Sunday, March 22, 2009

My novel will finally get finished…

At the risk of sounding corny, I was inspired today after watching City of Ember (which was better than I expected — I’m going to read the book next). A handful of plot ideas wove themselves about my head and finally scattered onto paper, where they will direct the path of the story I’ve been patching up for the past couple of months.

“The story” is the 50,000-word novel that I birthed as the result of NaNoWriMo ’06, when I decided I wanted to get serious about my writing. Ah, what a month that was. I worked and went to school in addition to churning out 1,667 words a day, and because I didn’t plot ahead of time the story veered and jumped and stopped and started and basically didn’t make any sense. After November was over, I breathed a sigh of relief and stored the file in the swamps of my hard drive, convinced I would never look at it again because it was so terrible.

Then this past January, I opened the document — in a hands-over-my-eyes, make-sure-no-one-else-is-around kind of way — and to my surprise it was a lot better than I remembered; the voice, at least, and even some of the plot itself (it was so intriguing, even I didn’t know where it was going…).

It was then that I decided this poor abandoned story actually had some potential and was worthy of saving, polishing, and possibly publishing. The next step was to add to it — hence my newish daily writing routine — but the glitch was that I still didn’t know where things were going, so I wrote scenes that ultimately added very little to the plot and frustrated me to no end. And then today came along. (Today, oh glorious day!)

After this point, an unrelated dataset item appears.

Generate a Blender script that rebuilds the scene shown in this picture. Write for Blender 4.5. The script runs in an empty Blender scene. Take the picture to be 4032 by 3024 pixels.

I guess you could skip all of what I just wrote and read this: the story has a new life and a new direction, and even though I don’t necessarily look forward to rewriting most of the 50,000 words I already put down, I’m excited about how it will turn out.

This quote, which I found on the web site of the author of City of Ember, seems like an appropriate way to wrap things up:

A writer is someone for whom writing is harder than it is for other people.